Welcome to the season of light. Whatever your faith, the light, in the Northern Hemisphere, can shine in radiant contrast to the dark around us.

But during this fly-by-get-ready-for-the-holidays time of the year, do we take time to appreciate both the light and the darkness that surrounds it? Or do we just fume when a traffic light doesn’t change fast enough for us?

I had an opportunity to ponder this potential lack of appreciation when I took a few minutes to interview the Light during his once-a-year sabbatical. He takes a yearly break when the days are short north of the equator. (For the record, the Light increasingly self-identifies as non-binary and gender-neutral, but says “he” is OK for now.)

I was stunned to hear him say, “This year, I’m debating my return.”

He told me, “People expect me to come back and light up the world. But this year, they’ve been so busy creating darkness, it’s as if I don’t matter. Mass shootings, lies, separation, hostilities and greed. Hardly the welcome I deserve.”

“I get it,” I replied, “But what about the darkness? Is darkness necessarily bad?”
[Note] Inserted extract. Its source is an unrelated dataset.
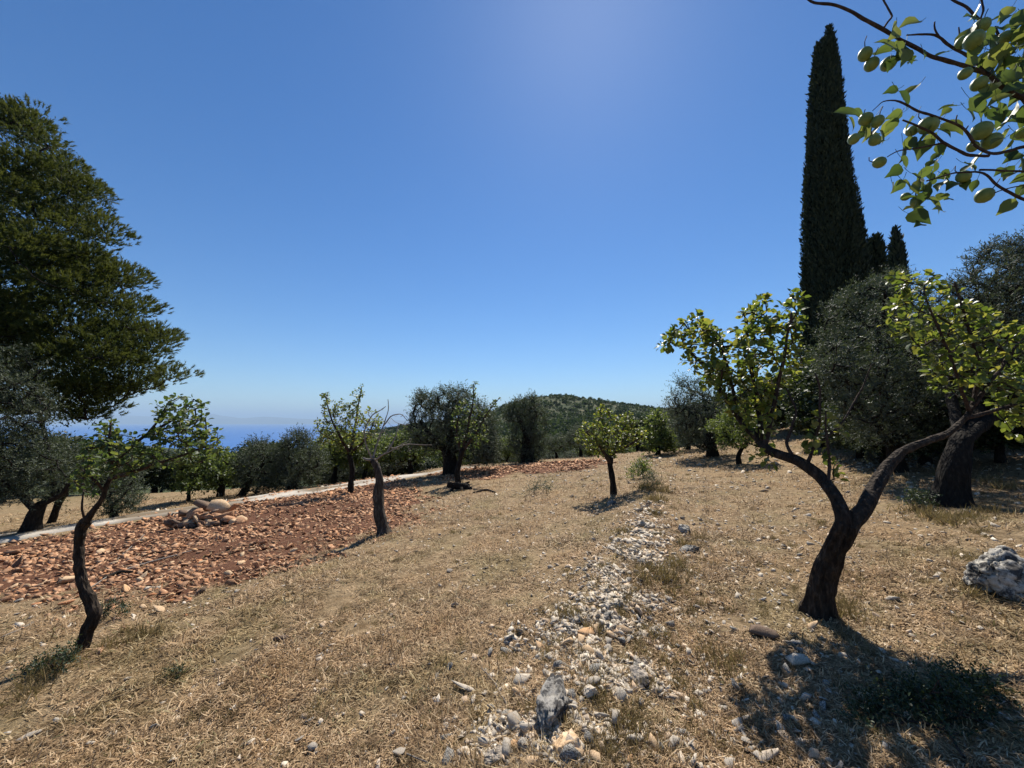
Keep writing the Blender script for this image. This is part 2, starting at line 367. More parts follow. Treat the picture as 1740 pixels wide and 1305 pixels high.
def concrete():
    m, nt, out = newmat('concrete_track'); v = wcoord(nt); n = noise(nt, 2.2, 6, .65, v); n2 = noise(nt, 30, 5, .7, v)
    c = ramp(nt, n, [(.3, (.27, .235, .185)), (.5, (.42, .37, .30)), (.7, (.54, .49, .41))]); c = mixc(nt, .25, c, ramp(nt, n2, [(.3, (.2, .17, .13)), (.6, (.7, .66, .6))]))
    mid = attr(nt, 'rnd'); c = mixc(nt, mid, c, (.17, .13, .085))
    principled(nt, out, c, .9, .15, n2, .4, .01); M['concrete'] = m
concrete()
def sea_mat():
    m, nt, out = newmat('sea_water'); v = wcoord(nt); n = noise(nt, .004, 5, .6, v); n2 = noise(nt, .05, 4, .6, v)
    c = ramp(nt, n, [(.3, (.02, .10, .30)), (.7, (.026, .12, .35))])
    principled(nt, out, c, .6, .2, n2, .3, 2.0); M['sea'] = m
sea_mat()
m, nt_, out = newmat('far_coast'); principled(nt_, out, (.12, .13, .12), .9, .1); M['coast'] = m
m, nt_, out = newmat('pear_skin'); c = ramp(nt_, noise(nt_, 60, 4, .6, coord(nt_)), [(.3, (.10, .15, .035)), (.7, (.19, .24, .07))]); principled(nt_, out, c, .5, .3, noise(nt_, 90, 4, .6, coord(nt_)), .15, .002); M['pearskin'] = m
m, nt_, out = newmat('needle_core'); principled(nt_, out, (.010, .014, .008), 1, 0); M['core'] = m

# ------------------------------------------------------------------ ground sheet, road, sea, far coast
def build_ground():
    az = np.concatenate([np.linspace(-180, -66, 60)[:-1], np.linspace(-66, 66, 760), np.linspace(66, 180, 60)[1:-1]]); az = np.radians(az)
    rr = np.concatenate([[.05, .4, .8], np.geomspace(1.1, 24, 330), np.geomspace(24.5, 5200, 290)])
    A, Rr = np.meshgrid(az, rr, indexing='ij'); X = Rr * np.sin(A); Y = Rr * np.cos(A)
    Z = H(X, Y); red = red_mask(X, Y) * (Rr < 40)
    P = np.stack([X, Y, 0 * X], -1)
    Z += red * (1 - sstep(25, 35, Rr)) * (.035 * fbm(P, .45, 77) + .015 * vnoise(P, .12, 78))
    far = sstep(28, 60, Rr) * (1 - .0 * Rr)
    na, nr = A.shape; idx = np.arange(na * nr).reshape(na, nr); i2 = np.roll(idx, -1, 0)
    Fq = np.stack([idx[:, :-1], idx[:, 1:], i2[:, 1:], i2[:, :-1]], -1).reshape(-1, 4)[:, ::-1]
    o = mesh('ground', np.stack([X, Y, Z], -1).reshape(-1, 3), [Fq], M['ground'], None, True)
    for n_, v_ in (('red', red), ('far', far)):
        at = o.data.attributes.new(n_, 'FLOAT', 'POINT'); at.data.foreach_set('value', v_.astype(np.float32).ravel())
    tag(o, kind='structure')
build_ground()
def build_road():
    a = np.array([-13.6, 10.2]); d = unit(np.array([9.1, 9.5])); n = np.array([-d[1], d[0]])
    s = np.arange(-22, 16.5, .2); t = np.linspace(-.8, .8, 25)
    S, Tt = np.meshgrid(s, t, indexing='ij'); bend = -.012 * np.clip(-S, 0, 50) ** 2
    P3 = np.stack([S, Tt, 0 * S], -1); ed = vnoise(P3, .7, 3) * .12 * (np.abs(Tt) > .6)
    X = a[0] + d[0] * S + n[0] * (Tt + ed + bend); Y = a[1] + d[1] * S + n[1] * (Tt + ed + bend)
    Z = H(X, Y, True) + .05 - .07 * (np.abs(Tt) > .76)
    mid = np.clip(np.exp(-((Tt - .1) / .30) ** 2) * 1.1 * sstep(-.5, .1, vnoise(P3, .9, 8)) + .7 * sstep(.1, .5, vnoise(P3, 1.6, 18)) , 0, 1)
    nx, ny = S.shape; idx = np.arange(nx * ny).reshape(nx, ny)
    Fq = np.stack([idx[:-1, :-1], idx[1:, :-1], idx[1:, 1:], idx[:-1, 1:]], -1).reshape(-1, 4)
    o = mesh('road', np.stack([X, Y, Z], -1).reshape(-1, 3), [Fq], M['concrete'], None, True, mid.ravel()); tag(o, kind='structure')
build_road()
SEA_Z = -200
o = mesh('sea', np.array([[-90000, -90000, SEA_Z], [90000, -90000, SEA_Z], [90000, 95000, SEA_Z], [-90000, 95000, SEA_Z]]), [np.array([[0, 1, 2, 3]])], M['sea']); tag(o, kind='structure')
def far_coast():
    # long low mountains across the water, 40 km out
    px = np.linspace(-900, 860, 420); prof = np.interp(px, [-900, -300, 0, 180, 300, 345, 362, 380, 410, 450, 500, 540, 620, 860], [708, 704, 700, 704, 710, 708, 704.5, 708, 711, 709, 711.5, 713, 714.5, 716.5])
    prof = prof + fbm(np.stack([px, 0 * px, 0 * px], 1), 60, 5) * 1.2
    D = 38000.; V = []
    for k, (dd, hf) in enumerate([(-1500, 0), (-700, .55), (0, 1), (1500, .6), (3000, 0)]):
        Y = D + dd; x = (px - CX) / F * Y; top = CAMZ + (HOR - prof) / F * D + 60
        z = SEA_Z - 5 + (top - SEA_Z) * hf * (1 + (.06 * fbm(np.stack([x / 900, 0 * x + k * 3, 0 * x], 1), 1, 9) if 0 < hf < 1 else 0))
        V.append(np.stack([x, 0 * x + Y, z], 1))
    n = len(px); idx = np.arange(5 * n).reshape(5, n); Fq = np.stack([idx[:-1, :-1], idx[:-1, 1:], idx[1:, 1:], idx[1:, :-1]], -1).reshape(-1, 4)
    tag(mesh('mountains', np.concatenate(V), [Fq], M['coast'], None, True), kind='structure')
far_coast()

# ------------------------------------------------------------------ tree machinery
class Skel:
    def __init__(s): s.P = np.zeros((0, 3)); s.par = []; s.r0 = []; s.lid = []; s.nl = 0
    def limb(s, P, r, parent=-1):
        st = len(s.P); s.P = np.vstack([s.P, P]); s.par += [parent] + list(range(st, st + len(P) - 1)); s.r0 += list(r); s.lid += [s.nl] * len(P); s.nl += 1
    def nearest(s, p): return int(np.argmin(np.linalg.norm(s.P - p, axis=1)))
def colonize(sk, targets, rt=.004, power=.42, lift=.12, kmax=5, wob=.06, upbias=.0, far_first=False):
    d = np.array([np.min(np.linalg.norm(sk.P - t, axis=1)) for t in targets]); order = np.argsort(d)
    n0 = len(sk.P); chains = []
    for i in order:
        t = targets[i]; dv = sk.P - t; dist = np.linalg.norm(dv, axis=1) + upbias * np.maximum(dv[:, 2], 0)
        j = int(np.argmin(dist)); p0 = sk.P[j]; L = np.linalg.norm(t - p0)
        k = int(np.clip(L / .12 + 1, 2, kmax)); s_ = (np.arange(k) + 1) / k
        pts = p0 + (t - p0) * s_[:, None]; pts[:, 2] += lift * L * np.sin(s_ * math.pi) * -1 + 0
        pts[:-1] += rng.normal(0, wob * L, (k - 1, 3)) * .6
        st = len(sk.P); sk.P = np.vstack([sk.P, pts]); sk.par += [j] + list(range(st, st + k - 1)); sk.r0 += [0] * k; sk.lid += [sk.lid[j]] * k
        chains.append([j] + list(range(st, st + k)))
    cnt = np.zeros(len(sk.P)); 
    for c in chains: cnt[c[-1]] += 1
    for i in range(len(sk.P) - 1, -1, -1):
        if sk.par[i] >= 0: cnt[sk.par[i]] += cnt[i]
    rad = rt * np.maximum(cnt, 1) ** power
    r0 = np.array(sk.r0); rad = np.where(r0 > 0, np.maximum(r0, 0), rad)
    for c in chains:
        if r0[c[0]] > 0:
            lim = r0[c[0]] * .8; 
            for q in c[1:]: rad[q] = min(rad[q], lim)
    for c in chains:
        for a, b in zip(c[:-1], c[1:]):
            if r0[b] == 0: rad[b] = min(rad[b], rad[a])
    sk.rad = rad; return chains
def poly_targets(poly, Y, thick, n, cull=None, seed=0, yc=None, shell=0.):
    poly = [tuple(map(float, p)) for p in poly]
    a = np.array(poly); lo, hi = a.min(0), a.max(0); out = []
    r_ = np.random.default_rng(seed + 100)
    mx = None
    while len(out) < n:
        q = lo + (hi - lo) * r_.random((n * 4, 2)); q = q[inpoly(q[:, 0], q[:, 1], poly)]
        d = polydist(q[:, 0], q[:, 1], poly); mx = d.max() if mx is None else max(mx, d.max())
        u = r_.uniform(-1, 1, len(q)); u = np.sign(u) * np.abs(u) ** (1 - .5 * shell)
        yy = Y + thick * np.sqrt(np.clip(d / mx, .02, 1)) * u
        P = np.array([W(qx, qy, y_) for (qx, qy), y_ in zip(q, yy)])
        if cull is not None:
            sc_, th, ax = cull; P = P[fbm(P * ax, sc_, seed, 2) > th]
        out += list(P)
    return np.array(out[:n])
def rand_unit(n): return unit(rng.normal(size=(n, 3)))
def chain_leaves_pear(acc, sk, chains, per=7, size=.06, from_=.25, spread=1.0, tv=PEAR[0], tf=PEARF, droop=.25):
    pos, dr, nm = [], [], []
    for c in chains:
        P = sk.P[c]; L = np.linalg.norm(P[-1] - P[0]); t = unit(P[-1] - P[-2])
        for q in range(per):
            s = 1 - (1 - from_) * rng.random() ** 1.5 if q > 2 else 1.0
            x = s * (len(c) - 1); i = min(int(x), len(c) - 2); b = P[i] + (P[i + 1] - P[i]) * (x - i)
            v = unit(rand_unit(1)[0] * spread + t * .5 + np.array([0, 0, .15])); pet = size * rng.uniform(.3, .6)
            pos.append(b + v * pet); v2 = unit(v + np.array([0, 0, -droop * rng.uniform(0, 2)])); dr.append(v2)
            nm.append(unit(rand_unit(1)[0] * .75 + np.array([0, 0, 1.])))
    n = len(pos); leaves(acc, tv, tf, np.array(pos), np.array(dr), np.array(nm), size * rng.uniform(.65, 1.2, n))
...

He went on, “No, the real darkness isn’t bad at all, just the dark stuff you create with unkindness.

The kind of darkness I travel with is astronomical, natural and necessary and can make me stand out and look distinguished, if I say so myself. Have you noticed how the moon glows when its light is set against a deep indigo sky?  Or appreciated the beauty of a single candle glowing in a dark chapel? Or admired the red rays of dawn streaming across the dark blue backdrop?

Darkness and I can be quite a becoming pair.
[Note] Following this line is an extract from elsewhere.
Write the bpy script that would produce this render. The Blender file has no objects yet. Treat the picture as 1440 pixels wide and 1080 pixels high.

This year, at the same time you keep creating man-made darkness, you believe you can make up for your excesses with the man-made light from your electricity and electronics. You keep your skyscrapers illuminated around the clock, put 1000 lights around Santa Claus and the reindeer on your lawns, and use those awful halogen lights when you’re camping.
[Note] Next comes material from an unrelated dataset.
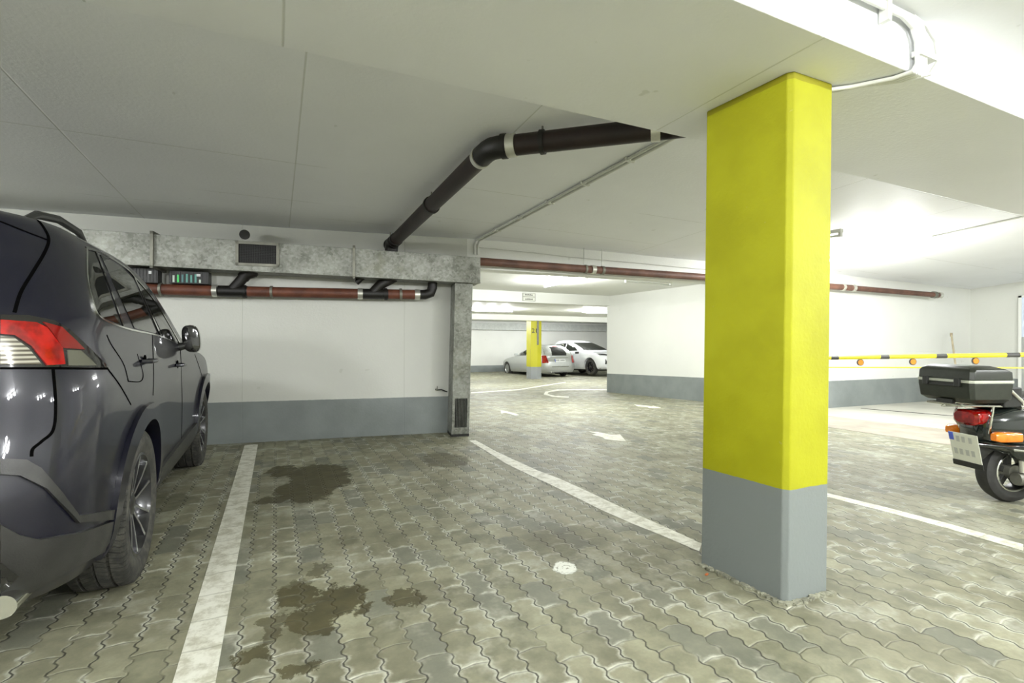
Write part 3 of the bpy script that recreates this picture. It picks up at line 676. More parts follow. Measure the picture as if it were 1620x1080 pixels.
# small bracket with tube at the wall
q = Vector(tuple(Vp(690, 616, (1.93, 6.04), (-.66, 6.44))))
wt = thing('wall_tap', 'small dark hook with a short hose on the back wall beside the shaft', 'tap', tuple(q))
MB().tube([(0, .01, 0), (0, -.05, 0)], .012, 10).build('stem', M_GALVD, wt)
MB().tube([(0, -.04, 0), (0, -.045, .045)], .006, 8).build('lever', M_GALVD, wt)
MB().tube([(0, -.045, 0), (.05, -.05, .003), (.10, -.05, -.018), (.13, -.04, -.03)], .007, 8).build('hose', M_BLACK, wt)
# ------------------------------------------------------------------ broom stick leaning in the corner
a = Vector(tuple(Yp(1505, 528, 5.22))); b = Vector(tuple(Yp(1519, 633, 4.95)));
br = thing('broom', 'thin wooden broom leaning in the far right corner behind the barrier', 'broom', (b.x, b.y, 0))
MB().tube([Vector((0, 0, .08)), a-Vector((b.x, b.y, 0))], .016, 10).build('handle', mat('pale_wood', (.42, .36, .24), .6, var=.2), br, smooth=True)
MB().box(-.16, .16, -.03, .03, .0, .08).build('bristles', mat('bristle_brown', (.12, .07, .03), .9), br)
MB().tube([a-Vector((b.x, b.y, .05)), a-Vector((b.x, b.y, 0))+Vector((0, 0, .02))], .022, 10).build('grip', mat('grip_brown', (.3, .25, .16), .6), br, smooth=True)
# ------------------------------------------------------------------ barrier
M_YEL = mat('barrier_yellow', (.70, .64, .02), .4, var=.06); M_BK = mat('barrier_black', (.05, .05, .045), .5); M_ORG = mat('orange_reflector', (.75, .27, .03), .25)
DEP = 6.9
def dp_(x, y, d): 
    r = ray(x, y); return Vector(tuple(CP+r*d))
bar = thing('barrier', 'yellow and black striped barrier arm with a thin lower rod and orange reflectors', 'barrier', (0, 0, 0))
pA, pB = dp_(1180, 567.5, DEP+.35), dp_(1660, 560.5, DEP-.4)
dl = (pB-pA)
def ta(x): 
    # parameter along the arm for picture column x
    lo, hi = 0., 1.
    for _ in range(40):
        m_ = (lo+hi)/2; v = M3@(np.array(pA.lerp(pB, m_))-CP)
        if 810+FPX*v[0]/v[2] < x: lo = m_
        else: hi = m_
    return lo
MB().tube([pA, pB], .029, 20).build('arm', M_YEL, bar, smooth=True)
for x0, x1 in ((1237, 1249), (1314, 1326), (1392, 1406), (1480, 1497), (1591, 1612)):
    MB().tube([pA.lerp(pB, ta(x0)), pA.lerp(pB, ta(x1))], .0305, 20).build('black_band', M_BK, bar, smooth=True)
qA, qB = pA+Vector((0, 0, -.118)), pB+Vector((0, 0, -.175))
MB().tube([qA, qB], .009, 10).build('lower_rod', M_YEL, bar, smooth=True)
for x in (1280, 1361, 1444, 1543):
    P = pA.lerp(pB, ta(x)); P = P+Vector((0, -.0, -.072)); f = Vector((-M3[2][0], -M3[2][1], 0)).normalized()
    MB().tube([P-f*.008, P+f*.008], .046, 20).build('reflector_rim', M_BK, bar, smooth=True)
    MB().tube([P+f*.008, P+f*.013], .037, 20).build('reflector', M_ORG, bar, smooth=True)
P = pA.lerp(pB, .1); MB().box(P.x-.04, P.x+.04, P.y-.04, P.y+.04, 0, P.z+.03).build('rest_post', M_YEL, bar, bevel=.004)
P = pB; MB().box(P.x-.05, P.x+.25, P.y-.15, P.y+.15, 0, P.z+.12).build('drive_housing', mat('housing_grey', (.4, .42, .4), .5), bar, bevel=.01)
# ================================================================== CARS
def smooth_tab(tab):
    z = np.array([t[0] for t in tab]); cols = [np.array([t[i] for t in tab]) for i in range(1, len(tab[0]))]
    def hermite(v):
        h = np.diff(z); d = np.diff(v)/h; m = np.zeros(len(v)); m[0] = d[0]; m[-1] = d[-1]
        for i in range(1, len(v)-1): m[i] = 0 if d[i-1]*d[i] <= 0 else 2*d[i-1]*d[i]/(d[i-1]+d[i])
        def f(q):
            q = np.clip(q, z[0], z[-1]); k = np.clip(np.searchsorted(z, q)-1, 0, len(z)-2); t = (q-z[k])/h[k]
            return (2*t**3-3*t**2+1)*v[k]+(t**3-2*t**2+t)*h[k]*m[k]+(-2*t**3+3*t**2)*v[k+1]+(t**3-t**2)*h[k]*m[k+1]
        return f
    return [hermite(c) for c in cols], z[0], z[-1]
class Body:
    def __init__(s, tab, hubs, hz, a=.42, b=.42, n=2.5, af=.5, bf=.6, bul=.03, ra=.41):
        (s.w, s.yr, s.yf), s.z0, s.z1 = smooth_tab(tab); s.hubs = hubs; s.hz = hz; s.a = a; s.b = b; s.n = n; s.af = af; s.bf = bf; s.bu = bul; s.ra = ra
    def bulge(s, y, z):
        r = 0
        for h in s.hubs: r = r+s.bu*np.exp(-((y-h)/.42)**2)
        return 1+r*np.exp(-((z-.72)/.26)**2)
    def dims(s, z):
        w, yr, yf = s.w(z), s.yr(z), s.yf(z); a = np.minimum(s.a, w*.8); L = yf-yr
        b = np.minimum(s.b, L*.45); bf = np.minimum(np.where(z > 1.08, s.bf*.5, s.bf), L*.45); af = np.minimum(s.af, w*.8)
        return w, yr, yf, a, b, af, bf
    def F(s, P):
        x = np.abs(P[..., 0])/s.bulge(P[..., 1], P[..., 2]); y = P[..., 1]; z = P[..., 2]
        w, yr, yf, a, b, af, bf = s.dims(z); n = s.n
        g1 = ((np.maximum(x-(w-a), 0)/a)**n+(np.maximum(yr+b-y, 0)/b)**n)**(1/n)-1
        g2 = ((np.maximum(x-(w-af), 0)/af)**n+(np.maximum(y-(yf-bf), 0)/bf)**n)**(1/n)-1
        g = np.maximum(g1*a, g2*af)
        return np.maximum(g, np.maximum(z-s.z1, s.z0-z))
    def normal(s, p):
        e = 2e-3; return Vector([float(s.F(np.array(p)+np.eye(3)[i]*e)-s.F(np.array(p)-np.eye(3)[i]*e)) for i in range(3)]).normalized()
    def march(s, o, d, t0=.3, t1=9.):
        o = np.array(o, float); d = np.array(d, float); t = np.arange(t0, t1, .006); v = s.F(o[None]+d[None]*t[:, None])
        k = np.argmax(v < 0)
        if v[k] >= 0: return None
        lo, hi = t[max(0, k-1)], t[k]
        for _ in range(22):
            m_ = (lo+hi)/2
            if s.F(o+d*m_) < 0: hi = m_
            else: lo = m_
        return o+d*hi
    def side(s, y, z, sgn=1, off=0.):
        p = s.march((1.6, y, z), (-1, 0, 0), 0, 1.6)
        if p is None: p = np.array([.3, y, z])
        q = Vector(p)+s.normal(p)*off
        return Vector((q.x*sgn, q.y, q.z))
    def rear(s, x, z, off=0., front=False):
        p = s.march((x, 8. if front else -3., z), (0, -1 if front else 1, 0), 0, 9)
        if p is None: return Vector((x, 0, z))
        return Vector(p)+s.normal(p)*off
    def mesh(s, nz=64, ns=70):
        rings = []
        zz = [s.z0+(s.z1-s.z0)*(1-(1-t)**1.35) for t in np.linspace(0, 1, nz)]
        for z in zz:
            w, yr, yf, a, b, af, bf = [float(q) for q in s.dims(np.array(z))]; n = s.n; P = []
            for i in range(5): P.append(((w-a)*i/5, yr))
            for i in range(14):
                t = i/14*math.pi/2; P.append((w-a+a*math.sin(t)**(2/n), yr+b-b*math.cos(t)**(2/n)))
            for i in range(ns): P.append((w, yr+b+(yf-bf-yr-b)*i/ns))
            for i in range(14):
                t = i/14*math.pi/2; P.append((w-af+af*math.cos(t)**(2/n), yf-bf+bf*math.sin(t)**(2/n)))
            for i in range(6): P.append(((w-af)*(1-i/5), yf))
            P = [(x*float(s.bulge(y, z)), y, z) for x, y in P]
            rings.append(P+[(-x, y, q) for x, y, q in P[::-1][1:-1]])
        return MB().loft(rings)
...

The more you fill the world with artificial light, the more you seem to forget about me. I assure you that the Light of the World will not be found on your devices.”

I told him I hoped he was exaggerating about our neglect, and asked what would make him feel better about returning for the Solstice.

“Don’t take the Light for granted. You need to do your part and match my light with your inner light and goodness. The outer light and inner light are meant to be together. When you send light to each other, you dispel darkness, even that which you’ve created.

I can’t light the world without you.”

I asked him if he could give a few more specific suggestions.

  • “Take time during these December nights to appreciate the dark. Go outside and watch the fog, the stars, or a frosty moon. Spend time in darkness watching how a flame flickers. Greet the dawn with gratefulness, even if it is still shrouded in clouds. Honor the natural world. You’ll gain respect for the balance in the relationship that’s meant to exist between the light and the darkness.
  • Spend more time in reflection with yourself. Without judging, notice the parts of you that feel heavy, despairing, cynical or in need of illumination. Feel free to invite light into those places rather than trying to escape your inner darkness by projecting it on others.
  • Build a fire, and allow it to burn away your feelings of shame or your regrets. (You could write what you’re willing to let go of on a paper you then throw into the flames.)
  • Find the secret storeroom where you keep your light. It might be your soul–or your heart–anywhere you hold caring, compassion and concern for others. Pay attention to these and amplify your love for the world–it’s the wattage you need.

When I sense your light flowing to others, it will be my time to return.

Finally, don’t take me for granted. I start to come back on the Solstice but it takes me three days to get up and running before I can increase your light by one minute each day. During those three days, I suggest you contemplate the light: mine, yours, and ours, and celebrate what we can create when we work together.

We have a lot to do to brighten and heal this place in 2020.

Do your part, and I’d be delighted to return on December 21st.”

He paused, wincing,

“But, promise me this: no more children in cages next year. I’m not kidding.”